Snowpack modelling itself has been around for decades and consists of feeding information, observed from a weather station, into the model to paint a picture of the potential avalanche landscape. 

Due to the small number of weather stations in Canada (16) compared to other countries (117 in Switzerland), Avalanche Canada has started using information from weather forecasts in its model to help paint that same picture of the potential avalanche landscape without being on hand to observe the information in person.

“So at Avalanche Canada we’ve been exploring possibilities to make some predictions about what might be happening in remote areas by looking at weather patterns and using some numeric models,” said Horton.

“What we’ve been experimenting with is that instead of using this [information] in research, if we take weather forecasts and put them into this type of model, we can really produce a prediction of what the snow looks like in any location at any time.”

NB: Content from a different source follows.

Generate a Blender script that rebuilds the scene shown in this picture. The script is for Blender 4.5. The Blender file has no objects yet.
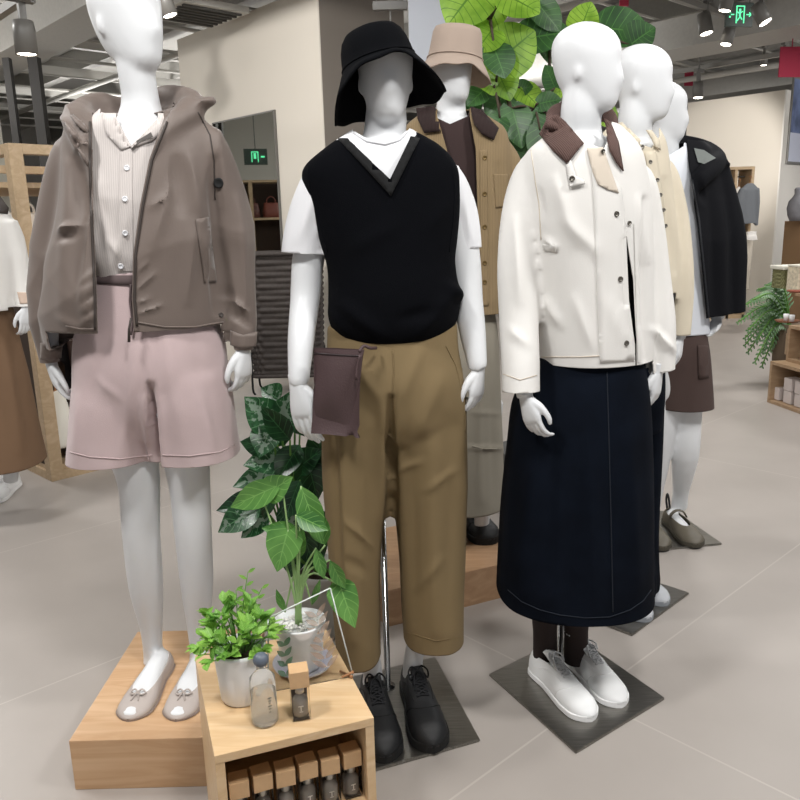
import bpy, bmesh, math, random
import numpy as np
from mathutils import Vector, Matrix, noise as mnoise
from mathutils.bvhtree import BVHTree
from mathutils.geometry import delaunay_2d_cdt
random.seed(7)
rng = np.random.default_rng(5)
PI = math.pi
SC = bpy.context.scene
COL = SC.collection

# ------------------------------------------------------------------ camera
F = 780.0; PITCH = math.atan(178/780); ROLL = math.radians(-1.5); CH = 1.36
fw = Vector((0, math.cos(PITCH), -math.sin(PITCH)))
xx = Vector((1, 0, 0)); uu = xx.cross(fw)
XR = xx*math.cos(ROLL) + uu*math.sin(ROLL)
UR = -xx*math.sin(ROLL) + uu*math.cos(ROLL)
CAMP = Vector((0, 0, CH))
cam = bpy.data.cameras.new('camera'); camo = bpy.data.objects.new('camera', cam)
COL.objects.link(camo); SC.camera = camo
cam.sensor_width = 36; cam.lens = F*36/800; cam.sensor_fit = 'HORIZONTAL'
M = Matrix.Identity(4)
for i in range(3):
    M[i][0] = XR[i]; M[i][1] = UR[i]; M[i][2] = -fw[i]; M[i][3] = CAMP[i]
camo.matrix_world = M
cam.clip_end = 200

def ray(px, py):
    return fw*F + XR*(px-400) - UR*(py-400)
def at(px, py, Y):
    """world point seen at a pixel and standing at depth Y"""
    v = ray(px, py); return CAMP + v*(Y/v.y)
def fl(px, py, z=0.0):
    v = ray(px, py); return CAMP + v*((z-CH)/v.z)
def projn(co):
    d = co - np.array(CAMP)
    k = d @ np.array(fw)
    return np.stack([400 + F*(d @ np.array(XR))/k, 400 - F*(d @ np.array(UR))/k], 1)
def ppm(Y): return F/Y           # pixels per metre, roughly

# ------------------------------------------------------------------ materials
MATS = {}
def srgb(h):
    if isinstance(h, str):
        h = h.lstrip('#'); c = [int(h[i:i+2], 16)/255 for i in (0, 2, 4)]
    else: c = list(h)
    return tuple((v/12.92 if v <= .04045 else ((v+.055)/1.055)**2.4) for v in c) + (1,)
def newmat(name):
    m = bpy.data.materials.new(name); m.use_nodes = True
    nt = m.node_tree; b = nt.nodes['Principled BSDF']
    return m, nt, b
def N(nt, typ, **kw):
    n = nt.nodes.new(typ)
    for k, v in kw.items():
        if k in n.inputs.keys() if hasattr(n.inputs, 'keys') else False: n.inputs[k].default_value = v
        else: setattr(n, k, v)
    return n
def ramp(nt, fac, stops):
    r = nt.nodes.new('ShaderNodeValToRGB')
    while len(r.color_ramp.elements) < len(stops): r.color_ramp.elements.new(.5)
    for e, (p, c) in zip(r.color_ramp.elements, stops): e.position = p; e.color = c
    nt.links.new(fac, r.inputs[0]); return r.outputs[0]
def mat(name, col, rough=.6, metal=0, noise=0, nscale=30, bump=0, bscale=200, spec=.5, coat=0, sheen=0, trans=0, ior=1.45, emit=0, alpha=1):
    if name in MATS: return MATS[name]
    m, nt, b = newmat(name)
    c = srgb(col)
    b.inputs['Base Color'].default_value = c
    b.inputs['Roughness'].default_value = rough
    b.inputs['Metallic'].default_value = metal
    b.inputs['Specular IOR Level'].default_value = spec
    b.inputs['IOR'].default_value = ior
    if coat: b.inputs['Coat Weight'].default_value = coat
    if sheen: b.inputs['Sheen Weight'].default_value = sheen; b.inputs['Sheen Roughness'].default_value = .5
    if trans: b.inputs['Transmission Weight'].default_value = trans
    if alpha < 1: b.inputs['Alpha'].default_value = alpha
    if emit:
        b.inputs['Emission Color'].default_value = c; b.inputs['Emission Strength'].default_value = emit
    tc = nt.nodes.new('ShaderNodeTexCoord')
    if noise:
        n = nt.nodes.new('ShaderNodeTexNoise'); n.inputs['Scale'].default_value = nscale; n.inputs['Detail'].default_value = 5
        nt.links.new(tc.outputs['Object'], n.inputs['Vector'])
        lo = tuple(max(0, v*(1-noise)) for v in c[:3])+(1,); hi = tuple(min(1, v*(1+noise)) for v in c[:3])+(1,)
        nt.links.new(ramp(nt, n.outputs['Fac'], [(.3, lo), (.7, hi)]), b.inputs['Base Color'])
    if bump:
        n = nt.nodes.new('ShaderNodeTexNoise'); n.inputs['Scale'].default_value = bscale; n.inputs['Detail'].default_value = 3
        nt.links.new(tc.outputs['Object'], n.inputs['Vector'])
        bp = nt.nodes.new('ShaderNodeBump'); bp.inputs['Strength'].default_value = bump; bp.inputs['Distance'].default_value = .003
        nt.links.new(n.outputs['Fac'], bp.inputs['Height']); nt.links.new(bp.outputs[0], b.inputs['Normal'])
    MATS[name] = m; return m
def wave_mat(name, col, scale, direction='X', amount=.35, bump=.6, rough=.9, rot=0.0, dist=0):
    """ribbed / corded fabric"""
    if name in MATS: return MATS[name]
    m, nt, b = newmat(name); c = srgb(col)
    b.inputs['Roughness'].default_value = rough
    tc = nt.nodes.new('ShaderNodeTexCoord'); mp = nt.nodes.new('ShaderNodeMapping'); mp.inputs['Rotation'].default_value = (0, rot, 0)
    nt.links.new(tc.outputs['Object'], mp.inputs['Vector'])
    w = nt.nodes.new('ShaderNodeTexWave'); w.bands_direction = direction; w.inputs['Scale'].default_value = scale; w.inputs['Distortion'].default_value = dist
    nt.links.new(mp.outputs[0], w.inputs['Vector'])
    lo = tuple(v*(1-amount) for v in c[:3])+(1,)
    nt.links.new(ramp(nt, w.outputs['Fac'], [(.1, lo), (.7, c)]), b.inputs['Base Color'])
    bp = nt.nodes.new('ShaderNodeBump'); bp.inputs['Strength'].default_value = bump; bp.inputs['Distance'].default_value = .002
    nt.links.new(w.outputs['Fac'], bp.inputs['Height']); nt.links.new(bp.outputs[0], b.inputs['Normal'])
    MATS[name] = m; return m
def wood_mat(name, c1, c2, rot=0.0, scale=3.0, rough=.45):
    if name in MATS: return MATS[name]
    m, nt, b = newmat(name)
    tc = nt.nodes.new('ShaderNodeTexCoord'); mp = nt.nodes.new('ShaderNodeMapping')
    mp.inputs['Rotation'].default_value = (0, 0, rot); mp.inputs['Scale'].default_value = (1, 9, 9)
    nt.links.new(tc.outputs['Object'], mp.inputs['Vector'])
    n = nt.nodes.new('ShaderNodeTexNoise'); n.inputs['Scale'].default_value = scale; n.inputs['Detail'].default_value = 8; n.inputs['Distortion'].default_value = 1.2
    nt.links.new(mp.outputs[0], n.inputs['Vector'])
    out = ramp(nt, n.outputs['Fac'], [(.3, srgb(c1)), (.55, srgb(c2)), (.75, srgb(c1))])
    nt.links.new(out, b.inputs['Base Color']); b.inputs['Roughness'].default_value = rough
    MATS[name] = m; return m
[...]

According to Avalanche Canada’s warning service manager Karl Klassen, the modelling system is like having another member of the forecast team. “It’s more like having another person in the room with another opinion rather than it’s right or wrong,” he said.

“We don’t really have a quantitative way of validating the model, because it’s just too complex a problem right now. So if the model and the forecaster both think the same thing, then you probably have a higher level of confidence that the situation is what the model thinks it is.”

The benefit is that the prediction being generated by the model can be done at thousands of locations, simultaneously giving the forecasters more information to work with while at the same time helping to identify potential problem areas that can then be followed up on in-person by the forecasters themselves.

And as weather forecasting continues to evolve and become more accurate, so too will the resulting avalanche forecasts. Eventually, as the technology advances, there may no longer even be a need for avalanche forecasters to go to the sites in person.

“In the next five or 10 years, I don’t know, I think it’s probable or likely that the snowpack modelling that we are seeing now will actually become the primary source of data instead of the secondary or even third source of data,” said Klassen.

“And it’s not impossible that in 10 years or so, the avalanche forecast, like the weather forecast is now, will be produced by computers rather than by human beings, and the forecasters will be able to spend more time concentrating on the risk-communication side of it with the public, rather than producing the actual technical avalanche forecast.”